MARCH 7, 2016 — Jarmo Laakso has left his position as Royal Caribbean Cruises’ head of construction at shipbuilder Meyerwerft to join the board of Lloyd Werft Bremerhaven AG.  

Mr. Laakso, a Finn, takes up the post as Lloyd Werft  prepares for the acquisition by parent Genting Group of the shipyards currently operated by Nordic Yards (see earlier story). 

The acquisition will see the creation of a new Lloyd Werft Group with around 1,700 workers shipyards in Bremerhaven, Wismar, Warnemünde and Stralsund. Lloyd Werft already has orders from Genting and subsidiary Crystal Cruise for three ocean-going luxury cruise ships and for four inland cruise ships— and may well have others that have not yet been disclosed. Genting Chairman Tan Sri Lim Kok Thay has said that by buying Lloyd Werft, and now the three Baltic shipyards, Genting wanted to “secure (its) global cruise shipping strategy for the next ten years.”

Lloyd Werft chief Rüdiger Pallentin said last Friday in Bremerhaven that “no one should be afraid for their job” and that the order book will bring work for the next ten years.

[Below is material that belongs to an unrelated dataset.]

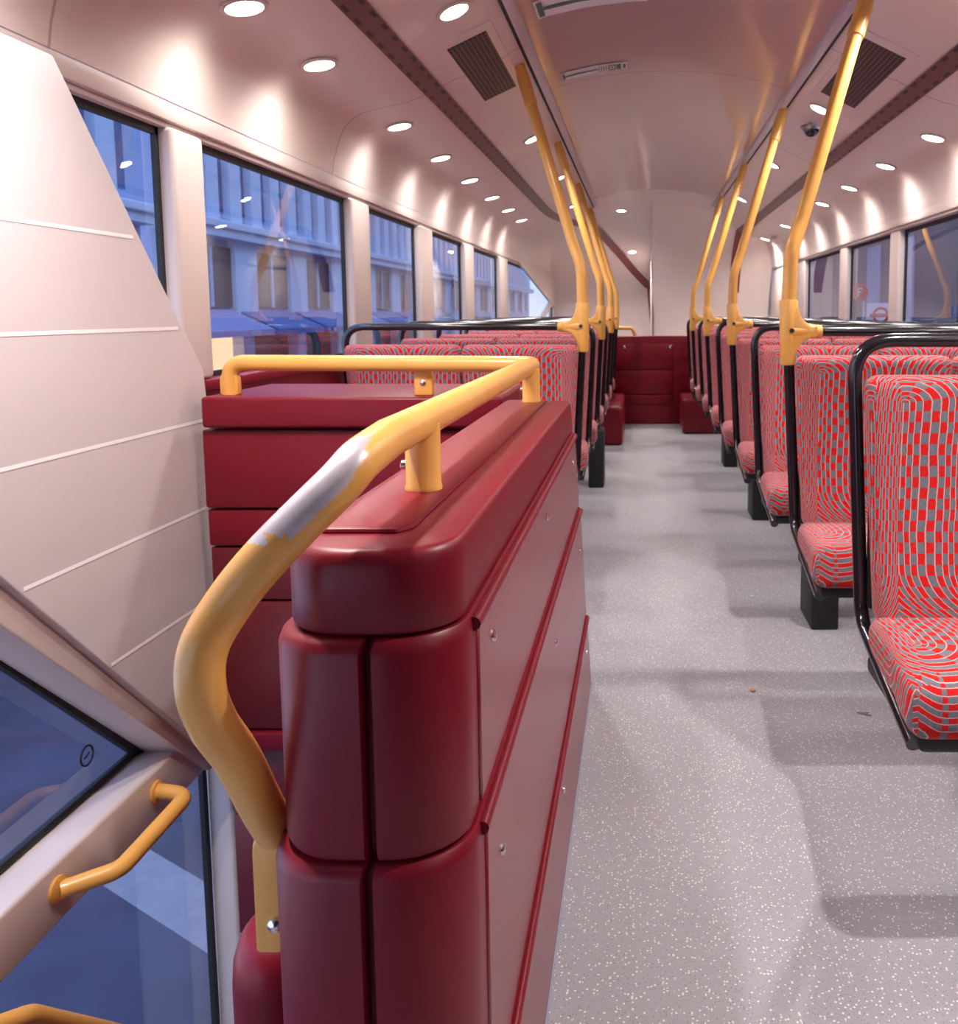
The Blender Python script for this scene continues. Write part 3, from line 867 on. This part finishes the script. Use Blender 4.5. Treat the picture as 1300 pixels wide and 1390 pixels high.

Lloyd Werft has long had the hulls for its new ships built elsewhere — and elsewhere will now, it seems, be the newly acquired Baltic yards.

Mr. Laakso’s job will be to link shipyard and shipowner interests. He will be part of a leadership quartet that also includes Rüdiger Pallentin, Carsten J. Haake and Dirk Petersjohann.

Mr. Laakso will have offices at both at Lloyd Werft and at the large modern shipyard in Wismar. Trained in Finland as a Naval Architect he is not only a shipbuilding engineer but also a mechanical engineer – a combination rarely seen at a German shipyard.

Married with three grown-up daughters, Mr. Laakso is no stranger to Bremerhaven. He joined Schichau-Seebeckwerft in 1995 and gathered early experience with Lloyd Werft on the building of the cruise ships Costa Victoria and Norwegian Sky before spending six years with Meyer Werft in Papenburg where he was the shipyard’s Project Manager on cruise ship newbuildings for Royal Caribbean International. After that he served with Arosa Flussschifffahrten GmbH in Rostock for some before finding his way back to Meyer Werft and Papenburg in 2005, but this time working for Royal Caribbean Cruises.